DH Speaker Series: Alex Gil

Join us for a talk by Alex Gil, the Digital Scholarship Coordinator of the Humanities and History Division at Columbia University Libraries.

Monday March 13, 2017
12:15-1:15pm
Hillel 101
Lunch provided, please register


The Globe is Not a Circle: The New Life of Words and the Broken Scholarly Record

In this talk, Alex Gil follows the present and possible future of our scholarly production and its uneven flows around the world.Although “the scholarly record” as a concept does not translate well into other languages, and its outlines are difficult to define, its existence is not in question. At a time when our archives and libraries are in a period of transition to hybrid registers—both analog and digital—we see a shift in the divisions of labor and interpretive frameworks resulting from these changes in the production of this record. An opening for understanding these developments and design sensible practices can be found in the idea of an *infrastructural critique* advanced by Liu, Verhoebenand as a recasting of digital humanities as a hermeneutic praxis with material consequences. In particular, Gil will argue for a form of this infrastructural critique which he and others call minimal computing.
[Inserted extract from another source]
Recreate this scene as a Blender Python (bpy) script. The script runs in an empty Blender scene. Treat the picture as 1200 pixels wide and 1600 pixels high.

Alex Gil Alex Gil specializes in twentieth-century Caribbean literature and Digital Humanities, with an emphasis on textual studies. His recent research in Caribbean literature focuses on the works and legacy of Aimé Césaire, including work in Aimé Césaire: Poésie, théâtre, essais et discours published by Planète Libre in 2013. He has published in journals and collections of essays in Canada, France and the United States, while sustaining an open-access and robust online research presence. In 2010-2012 he was a fellow at the Scholars’ Lab and NINES at the University of Virginia. He is founder and vice chair of the Global Outlook::Digital Humanities initiative and the co-founder and co-director of the Group for Experimental Methods in the Humanities and the Studio@Butler at Columbia University. He serves as Co-editor for Small Axe: Archipelagos and Multilingual Editor for Digital Humanities Quarterly. Alex Gil is actively engaged in several digital humanities projects at Columbia and around the world, including Ed, a digital platform for minimal editions of literary texts; the Open Syllabus Project; the Translation Toolkit; and, In The Same Boats, a visualization of trans-atlantic intersections of black intellectuals in the 20th century.